■ **INSTRUCTIONS FOR THE TASK**
Would you restate all the data that follows, word for word?

------------------------------------------------

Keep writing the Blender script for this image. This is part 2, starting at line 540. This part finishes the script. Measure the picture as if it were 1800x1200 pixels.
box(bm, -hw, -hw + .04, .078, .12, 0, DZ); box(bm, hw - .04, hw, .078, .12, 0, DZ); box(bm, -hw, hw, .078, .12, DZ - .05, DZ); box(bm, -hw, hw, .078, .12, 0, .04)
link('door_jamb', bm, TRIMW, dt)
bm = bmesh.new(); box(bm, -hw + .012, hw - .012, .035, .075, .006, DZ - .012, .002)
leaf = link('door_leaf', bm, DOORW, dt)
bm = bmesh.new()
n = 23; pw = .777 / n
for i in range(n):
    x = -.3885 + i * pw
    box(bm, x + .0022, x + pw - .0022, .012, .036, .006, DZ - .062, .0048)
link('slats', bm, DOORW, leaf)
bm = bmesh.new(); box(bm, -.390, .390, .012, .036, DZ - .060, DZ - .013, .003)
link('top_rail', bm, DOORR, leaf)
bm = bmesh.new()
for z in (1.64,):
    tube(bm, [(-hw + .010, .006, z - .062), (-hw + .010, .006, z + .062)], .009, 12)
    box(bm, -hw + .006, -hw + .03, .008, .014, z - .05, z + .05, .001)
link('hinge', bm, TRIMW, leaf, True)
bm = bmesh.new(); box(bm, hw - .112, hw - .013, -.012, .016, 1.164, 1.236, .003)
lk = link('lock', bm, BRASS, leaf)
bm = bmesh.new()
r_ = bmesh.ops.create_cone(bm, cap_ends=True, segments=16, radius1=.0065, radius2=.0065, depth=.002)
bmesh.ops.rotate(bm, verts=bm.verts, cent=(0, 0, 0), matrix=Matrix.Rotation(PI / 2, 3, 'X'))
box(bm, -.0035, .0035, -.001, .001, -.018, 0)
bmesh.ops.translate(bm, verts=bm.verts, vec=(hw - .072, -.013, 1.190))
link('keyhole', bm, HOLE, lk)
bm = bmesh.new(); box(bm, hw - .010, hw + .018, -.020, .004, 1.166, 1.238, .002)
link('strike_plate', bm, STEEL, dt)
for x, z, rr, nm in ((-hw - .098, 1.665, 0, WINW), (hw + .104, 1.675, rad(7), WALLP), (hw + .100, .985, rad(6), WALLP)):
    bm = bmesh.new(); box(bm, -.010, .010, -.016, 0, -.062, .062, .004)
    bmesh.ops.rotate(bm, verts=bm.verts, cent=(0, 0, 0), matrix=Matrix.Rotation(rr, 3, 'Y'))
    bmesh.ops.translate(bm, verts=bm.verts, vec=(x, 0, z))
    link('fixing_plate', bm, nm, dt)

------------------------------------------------

■ **EXERCISE RESPONSE**
Keep writing the Blender script for this image. This is part 2, starting at line 540. This part finishes the script. Measure the picture as if it were 1800x1200 pixels.
box(bm, -hw, -hw + .04, .078, .12, 0, DZ); box(bm, hw - .04, hw, .078, .12, 0, DZ); box(bm, -hw, hw, .078, .12, DZ - .05, DZ); box(bm, -hw, hw, .078, .12, 0, .04)
link('door_jamb', bm, TRIMW, dt)
bm = bmesh.new(); box(bm, -hw + .012, hw - .012, .035, .075, .006, DZ - .012, .002)
leaf = link('door_leaf', bm, DOORW, dt)
bm = bmesh.new()
n = 23; pw = .777 / n
for i in range(n):
    x = -.3885 + i * pw
    box(bm, x + .0022, x + pw - .0022, .012, .036, .006, DZ - .062, .0048)
link('slats', bm, DOORW, leaf)
bm = bmesh.new(); box(bm, -.390, .390, .012, .036, DZ - .060, DZ - .013, .003)
link('top_rail', bm, DOORR, leaf)
bm = bmesh.new()
for z in (1.64,):
    tube(bm, [(-hw + .010, .006, z - .062), (-hw + .010, .006, z + .062)], .009, 12)
    box(bm, -hw + .006, -hw + .03, .008, .014, z - .05, z + .05, .001)
link('hinge', bm, TRIMW, leaf, True)
bm = bmesh.new(); box(bm, hw - .112, hw - .013, -.012, .016, 1.164, 1.236, .003)
lk = link('lock', bm, BRASS, leaf)
bm = bmesh.new()
r_ = bmesh.ops.create_cone(bm, cap_ends=True, segments=16, radius1=.0065, radius2=.0065, depth=.002)
bmesh.ops.rotate(bm, verts=bm.verts, cent=(0, 0, 0), matrix=Matrix.Rotation(PI / 2, 3, 'X'))
box(bm, -.0035, .0035, -.001, .001, -.018, 0)
bmesh.ops.translate(bm, verts=bm.verts, vec=(hw - .072, -.013, 1.190))
link('keyhole', bm, HOLE, lk)
bm = bmesh.new(); box(bm, hw - .010, hw + .018, -.020, .004, 1.166, 1.238, .002)
link('strike_plate', bm, STEEL, dt)
for x, z, rr, nm in ((-hw - .098, 1.665, 0, WINW), (hw + .104, 1.675, rad(7), WALLP), (hw + .100, .985, rad(6), WALLP)):
    bm = bmesh.new(); box(bm, -.010, .010, -.016, 0, -.062, .062, .004)
    bmesh.ops.rotate(bm, verts=bm.verts, cent=(0, 0, 0), matrix=Matrix.Rotation(rr, 3, 'Y'))
    bmesh.ops.translate(bm, verts=bm.verts, vec=(x, 0, z))
    link('fixing_plate', bm, nm, dt)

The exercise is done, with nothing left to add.